Use appropriate defaults

Switching between variations or removing default values takes a few seconds for every use of a component. If possible, even default content should help people with their design work, e.g. nudge them to the mechanics of our grammar.

Practical tips

  • Mobile-first always – all components need to be in the size and look for mobile and have desktop, when it exists, as the second version. The default is 360px for edge-to-edge components (Cards, Modals, …) and 344px for components intended to be inside of wrappers.
  • Sort components alphabetically at the root level, but by the most frequently used variations at the second level. This should help consumers find the right component quickly and then use its most common variation.
  • Never use Lorem ipsum or any other variation of dumb content. 
  • Use default content to help designers with micro-copy, e.g. for Alerts, use a title and description to explain the purpose of each.

Promote consistency

There’s a lot to think about when working with a UI kit – remove moving parts as much as possible. Consistent naming and scope for our components should help everyone.

Practical tips

  • Have every component available for all platforms. If it’s specific, document it and provide an alternative for specific platforms. 
  • Use the same names for components and their parts in the design tool as in code. This will help make handover between design and code smoother.

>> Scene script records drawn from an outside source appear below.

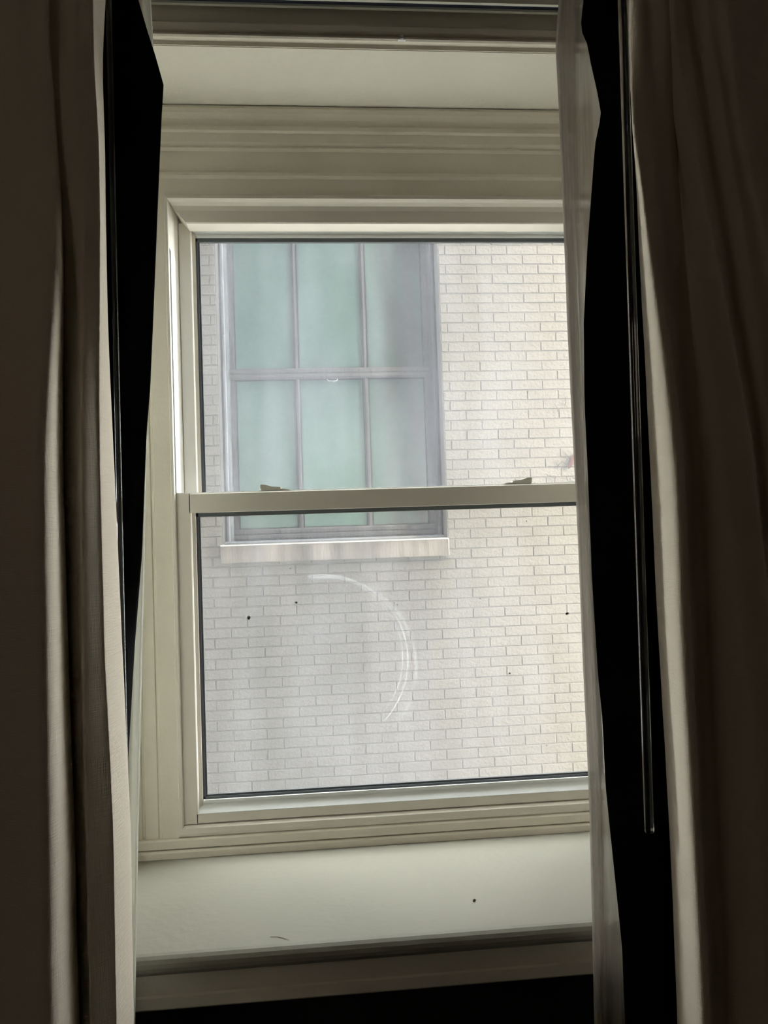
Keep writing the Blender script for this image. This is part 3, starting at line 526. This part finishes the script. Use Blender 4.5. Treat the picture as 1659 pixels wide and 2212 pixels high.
# ============================================================ CURTAINS
def lerp_tab(tab, z):
    if z <= tab[0][0]: return tab[0][1]
    for (z0, x0), (z1, x1) in zip(tab, tab[1:]):
        if z <= z1: return x0+(x1-x0)*(z-z0)/(z1-z0)
    return tab[-1][1]
def drape(name, cols, ztop, zbot, m, parent, sub=6, nz=150, pleat=0.0, wrinkle=0.0012, thick=0.0012, seed=0, soft=True, edge_wave=0.0, relax=0.0):
    """Hanging cloth: each column is (depth y, [(z, x), ...]); the section is a smooth curve through the columns at every height."""
    zs = [zbot+(ztop-zbot)*i/nz for i in range(nz+1)]
    # smooth each column table a little along z
    def xat(tab, z):
        if not soft: return lerp_tab(tab, z)
        return sum(lerp_tab(tab, z+d)*w for d, w in ((-0.04, .2), (-0.02, .2), (0, .2), (0.02, .2), (0.04, .2)))
    bm = bmesh.new(); rows = []
    for z in zs:
        s = min(max((z-1.55)/0.55, 0), 1); s = 1-relax*s*s*(3-2*s)     # folds are shallower towards the gathered heading
        P = [Vector((xat(t, z), -0.535+(y+0.535)*(s if y < -0.535 else 1), z)) for y, t in cols]
        row = []
        for i in range(len(P)-1):
            p0, p1, p2, p3 = P[max(i-1, 0)], P[i], P[i+1], P[min(i+2, len(P)-1)]
            for k in range(sub):
                t = k/sub
                q = 0.5*((2*p1)+(p2-p0)*t+(2*p0-5*p1+4*p2-p3)*t*t+(3*p1-p0-3*p2+p3)*t**3)
                l = p1.lerp(p2, t); row.append(q.lerp(l, 0.45))
        row.append(P[-1])
        out = []
        for q in row:
            n = noise.noise(Vector((q.x*14, seed, q.z*5)))*wrinkle*2.2 + noise.noise(Vector((q.x*45, seed+5, q.z*12)))*wrinkle*0.8
            q = q.copy(); q.y += n
            if pleat:
                g = math.exp(-((z-2.20)/0.06)**2) + (0.75 if z > 2.20 else 0)*(1-math.exp(-((z-2.20)/0.06)**2))
                q.y += pleat*g*math.sin(q.x*150+noise.noise(Vector((q.x*9, seed, 0)))*3)
            if edge_wave:
                q.x += edge_wave*math.sin(z*22+seed)*max(0, (1.15-z))
            out.append(bm.verts.new(q))
        rows.append(out)
    for a, b in zip(rows, rows[1:]):
        for k in range(len(a)-1): bm.faces.new((a[k], a[k+1], b[k+1], b[k]))
    o = link(name, bm, m, parent, smooth=True)
    if thick:
        md = o.modifiers.new('thickness', 'SOLIDIFY'); md.thickness = thick; md.offset = 0
    return o

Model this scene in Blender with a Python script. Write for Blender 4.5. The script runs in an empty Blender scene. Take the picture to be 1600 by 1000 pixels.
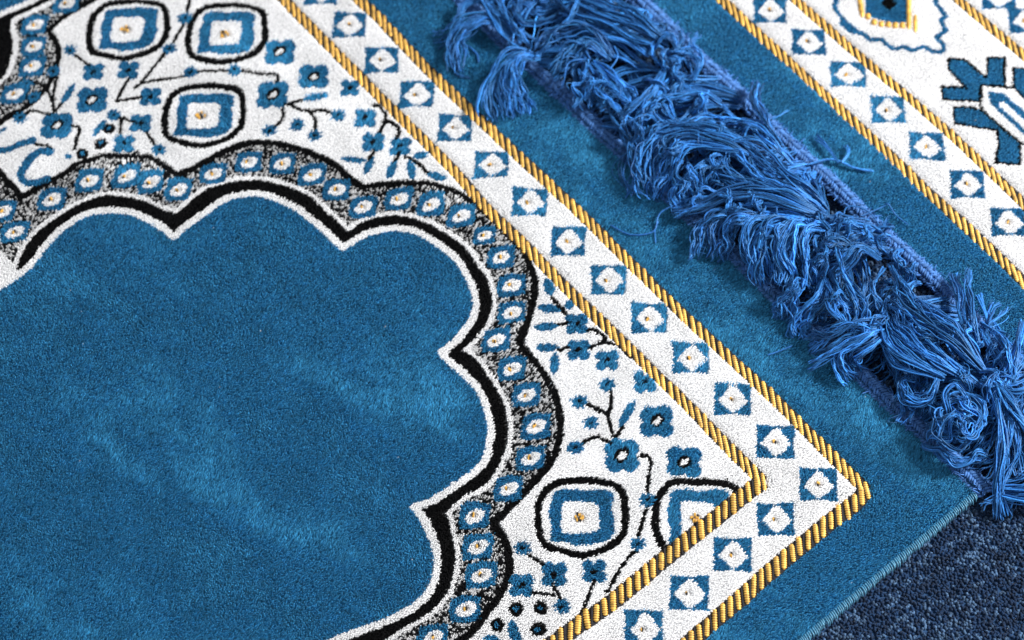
WORLD_S = 0.38      # soft ambient daylight
KEY_P = 114         # window light, W
EXPO = 0.48
YR = .42            # yarn radius, mm
FR = (.022, .118, .345)
DENS = 1.2
import bpy, math
import numpy as np
rng = np.random.default_rng(7)
sc = bpy.context.scene
MM = 0.001
# ---------------------------------------------------------------- camera
cam_d = bpy.data.cameras.new('camera'); cam = bpy.data.objects.new('camera', cam_d)
sc.collection.objects.link(cam); sc.camera = cam
from mathutils import Matrix, Vector
CR = ((-0.64593021, 0.65322671, -0.39505573), (-0.76319654, -0.56441062, 0.31459767), (-0.01747005, 0.5047133, 0.86311024))
CL = (-267.0336, 393.0130, 938.4559)
cam.matrix_world = Matrix([[*CR[i], CL[i]*MM] for i in range(3)] + [[0, 0, 0, 1]])
cam_d.sensor_width = 36; cam_d.lens = 36*3451.23/1600
cam_d.clip_start = 0.02; cam_d.clip_end = 50
cam_d.dof.use_dof = True; cam_d.dof.focus_distance = 1.035; cam_d.dof.aperture_fstop = 8
# ---------------------------------------------------------------- world, lamps
w = bpy.data.worlds.new('World'); sc.world = w; w.use_nodes = True
bg = w.node_tree.nodes['Background']; bg.inputs[0].default_value = (.86, .93, 1.0, 1); bg.inputs[1].default_value = WORLD_S
def to_world_dir(right, up, back):
    return Vector([CR[i][0]*right + CR[i][1]*up + CR[i][2]*back for i in range(3)])
def lamp(name, d, dist, size, power, col, tgt=(0.1, 0.0, 0)):
    l = bpy.data.lights.new(name, 'AREA'); l.shape = 'DISK'; l.size = size; l.energy = power; l.color = col
    o = bpy.data.objects.new(name, l); sc.collection.objects.link(o)
    d = d.normalized(); o.location = Vector(tgt) + d*dist
    o.rotation_euler = d.to_track_quat('Z', 'Y').to_euler()
    return o
lamp('window_light', to_world_dir(.80, .50, .60), 2.6, .48, KEY_P, (1, .985, .95))
sc.view_settings.view_transform = 'Standard'; sc.view_settings.look = 'None'
sc.view_settings.exposure = EXPO; sc.view_settings.gamma = 1
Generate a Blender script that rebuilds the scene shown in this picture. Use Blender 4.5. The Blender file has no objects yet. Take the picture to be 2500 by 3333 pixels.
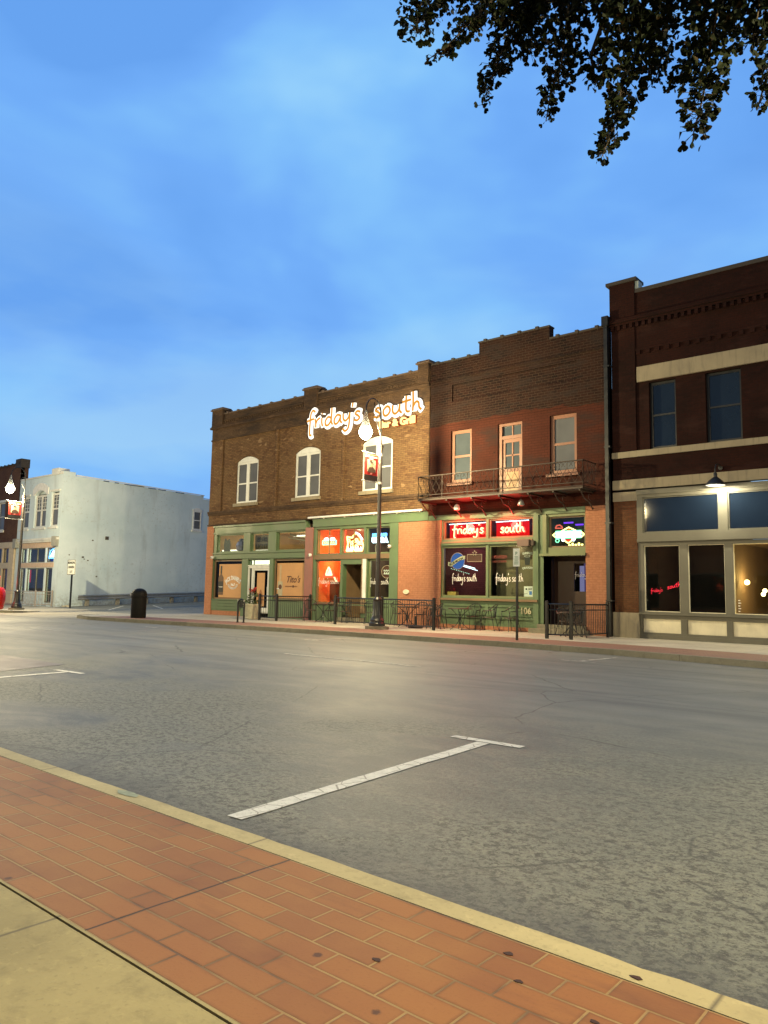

Favor usability over maintainability

Overall, more time is spent using a UI kit than building or maintaining it. For this reason, it’s most important that it’s easy to use a UI kit without time spent learning how to use it. 

Using the Orbit UI kit should be easy and intuitive so any designer can start using it without extensive training. All edge cases or exceptions should be documented, ideally with examples.

Practical tips

  • Use guides to explain the alignment or composability of more complex components.
  • Speed up designers’ workflow by providing larger reusable blocks as separate components (e.g. Login, App Frame) that are intended to be broken and adjusted.